Sejarah tentang G30S/PKI Akan Ditulis Ulang, Menurut Komnas HAM
- VIVA/M Ali Wafa
VIVA Politik – Sejarah tentang tragedi kemanusiaan sepanjang tahun 1965-1966, dampak peristiwa berlatar belakang kudeta yang dikenal dengan istilah Gerakan 30 September (G30S/PKI), akan ditulis ulang, menurut Komisi Nasional Hak Asasi Manusia (Komnas HAM).
Penulisan ulang sejarah itu merupakan bagian dari amanat Keputusan Presiden (Keppres) Nomor 17 Tahun 2022 tentang Pembentukan Tim Penyelesaian Non-Yudisial Pelanggaran HAM Berat Masa Lalu (PPHAM) yang diterbitkan oleh Presiden Joko Widodo pada 16 Agustus 2022.
Tim PPHAM akan menyelenggarakan penyelesaian kasus-kasus pelanggaran HAM berat masa lalu, sebanyak 13 kasus, yang meliputi kasus Tragedi 1965-1966, Penembakan Misterius (Petrus) tahun 1982-1985, Kasus Talangsari tahun 1989, Peristiwa Trisakti, Semanggi I dan II pada 1998-1999, Kerusuhan Mei 1998, Tragedi Paniai pada 2014, dan lain-lain.
Tim yang akan diisi oleh sejumlah orang yang dianggap kredibel itu, pertama-tama, "[akan] mengkonstruksi ulang hasil investigasi Komnas HAM tentang kebenaran atas peristiwa itu," kata Ketua Komnas HAM Ahmad Taufan Damanik dalam wawancara eksklusif dengan VIVA pada program The Interview di Jakarta, Senin, 29 Agustus 2022.
Komnas HAM sudah memiliki hasil investigasi atas kasus-kasus itu, dan Tim PPHAM akan merekonstruksi sejarah peristiwa masing-masing. "Jadi, tim ini tidak boleh menyusun ulang sejarah di luar seperti yang sudah dirumuskan dalam kesimpulan Komnas HAM, berdasarkan hasil penyelidikan," katanya.
Yudisial dan nonyudisial
Selain mengupayakan agar para korban dalam kasus-kasus pelanggaran HAM berat itu mendapatkan hak-hak mereka dari negara, Tim PPHAM akan memulihkan nama baik terutama mereka yang selama ini dianggap terlibat dalam peristiwa G30S/PKI.
Pada saat yang bersamaan, jika dimungkinkan, Tim PPHAM juga akan mendorong penyelesaian secara yudisial atau melalui jalur pengadilan. Dalam proses itu, sangat dimungkinkan untuk terjadinya pengampunan terhadap para pelaku, kemudian rekonsiliasi. "Tapi bisa juga sebaliknya, mengadili pihak-pihak tertentu yang memang harus dimintai pertanggungjawaban secara hukum," ujar Taufan.

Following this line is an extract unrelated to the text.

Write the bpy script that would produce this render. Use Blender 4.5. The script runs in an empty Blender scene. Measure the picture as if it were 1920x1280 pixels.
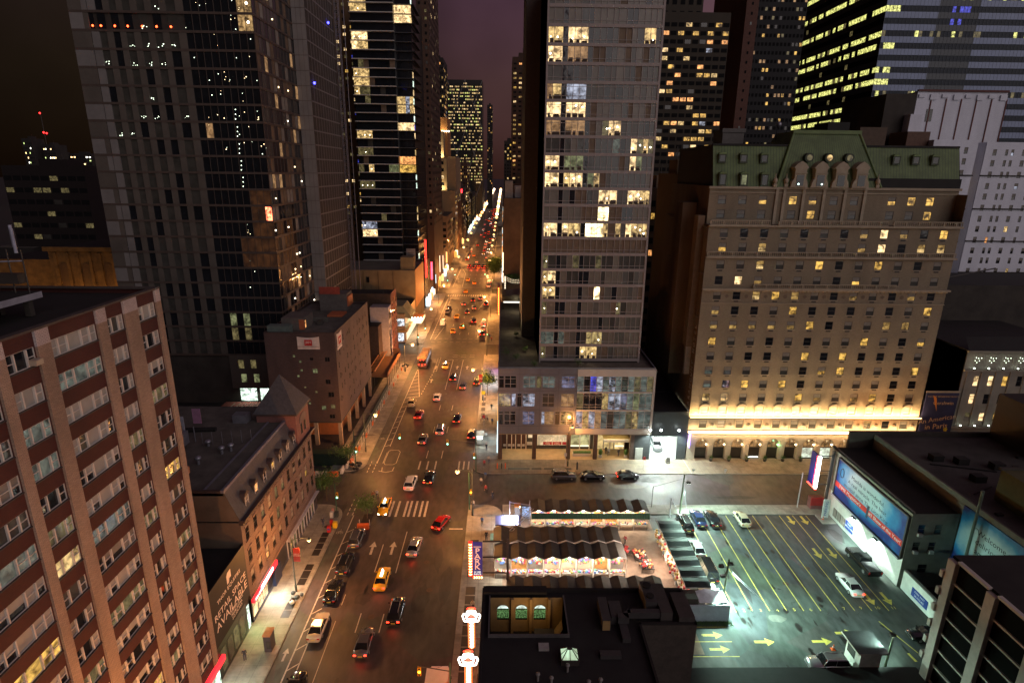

Keppres tersebut tidak ideal untuk menuntaskan kasus-kasus pelanggaran HAM berat masa lalu, kata Taufan. Tetapi itu pilihan paling realistis yang bisa ditempuh. "Kalau tidak, kita akan stagnan sekian lama, tidak ada solusi apa pun," katanya, merujuk pada segala upaya yudisial Komnas HAM sejak dahulu namun selalu dimentahkan oleh Kejaksaan Agung.
"Akan ada tim yang menuliskan sejarah itu nanti, masing-masing peristiwa. Tapi dipersyaratkan: tidak boleh berbeda dari sudah dibuat oleh Komnas HAM--untuk 13 kasus, dan yang lain-lain nanti," katanya.